28 Nisan 2010 Çarşamba

hobo: yürüyelim arkadaşlar! hey!

evden çıkınca ilk sokaktan yukarı saptığımda caddeye çıkıyorum, bilmediğim bir sokak yok tabii. hepsini biliyorum ama sadece bu sokaktan caddeye çıkmayı seviyorum. ne büyük bir özgüvendir caddelerde yürümek. herkes yürüyemez mesela, ben bazılarının yürüyüşünü gayet aptalca buluyorum, yürürken kollarını çok sallayanlar, adımları arasında ritm yakalayamayanlar oluyor. şaşırıyorum, yürümeyi beceremeyen insan nasıl olur evlenir çoluk çocuğa karışır? bu insanların çocukları emekleme çağında kalır diye endişeleniyorum! fakat bu insanlar caddede yürümeyi öğrenecek kadar kendilerine ve çevrelerine dönük değil. bir insan hem kendisine hem de çevresine duyarsız olur mu? olamaz mı? bak yürüyemiyor adam işte. kolları bedeninden ayrı sallanıyor, bacakları ortadan ayrılacakmış gibi yürüyor.

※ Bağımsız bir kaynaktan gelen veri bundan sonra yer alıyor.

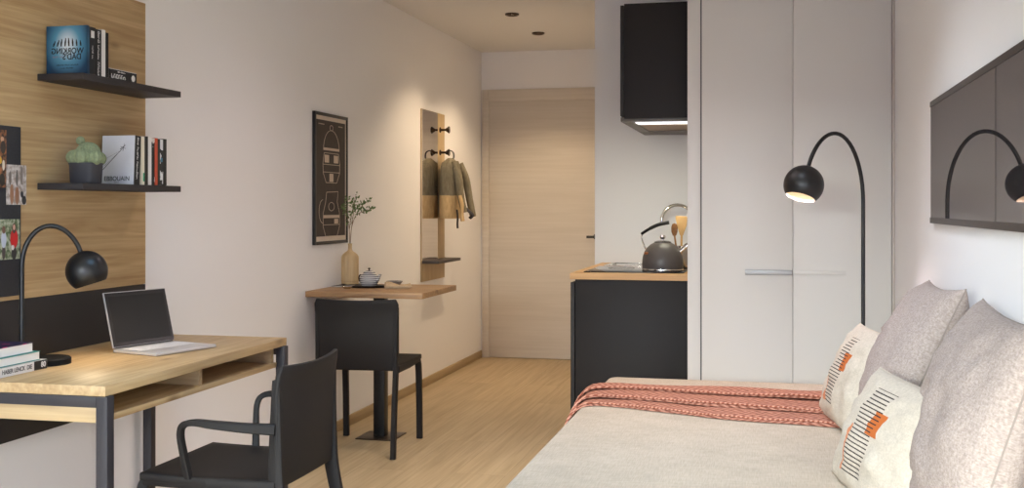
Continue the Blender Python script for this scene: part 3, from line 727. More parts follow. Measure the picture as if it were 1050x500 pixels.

caddeleri seviyorum, camekanları, garip dükkanları, tabelaları, vitrinleri, vitrindeki mankenleri; tüm bu renkliliği seviyorum. bir vitrini tamamlayan kadını da seviyorum, onu da seyretmeye değer buluyorum. seviyorum. mağazaları çok seviyorum, kadınların bizden uzakta oyaladıkları için. ya onlar da olmasaydı? mağazalara nasıl teşekkür etsem az, her bir mağaza sahibini sevgiyle kucaklamak istiyorum. alışverişin hep ticari boyutuyla ilgilenen ekonomistler şunu bilmeli ki, camekanlar parayla tertemiz ışıldamıyor, kadınların renkli dünyalarıyla ışıldıyor- bu bir iltifat mı? iyi düşün.


yine caddeye döneyim. zaten birkaç cadde var insanlar orada yürüme eksersizleri yapıyor. anneler çocuklarını bu caddelere çıkarıp yürütüyorlar. her şey caddede oluyor, caddede olmayan bir şey o sıkıcı kutu gibi evlerde olamaz; anneler çocuklarını, patronların işçilerini, partiler seçmenlerini, öğretmenler öğrencilerini, piyanolar tuşlarını caddelerde eğitiyor, öğütüyor, şekillendiriyor. evde neler oluyor? evde hiçbir şey olmuyor, bir gece bir adamla bir kadın yorganın altında uykusuz oynaşırken dokuz ay sonra aynı yorganın altında uykusuz kalıyorlar. evde bunlar oluyor, yan evde de bunlar oluyor, konaklarda da bunlar oluyor, villalar da? her yerde diyorum aptal!


caddeleri seviyorum, sokaklar bana sıkıcı geliyor. sokakların bir sahibi varmış gibi, o sahip kim bilmiyorum fakat öyle biri var. bir gün çıkıp gelebilir ve o sokakta uyulması gereken kuralları listeleyip önümüze koyabilir. biliyorum öyle biri var, ama bu sokaktaki hangi evde oturuyor bilmiyorum. sokağın sahibinden korktuğumdan bu sokakta ve diğer sokaklarda göze batmamaya özen gösteriyorum. mesela sokağımızdaki güzel kadınlara hiç bakmadım (baktım), onlara bakarken hep korktum. nasıl bir korku bilemezsin! sanki vuracaklar beni bir kadınla göz teması kurdum diye, kadın da aynı hisleri yaşıyor biliyorum. sokağın sahibinden o kadar korkuyorum ki.


caddelere çıkalım n'olur? caddelere çıkalım n'olur? lütfen!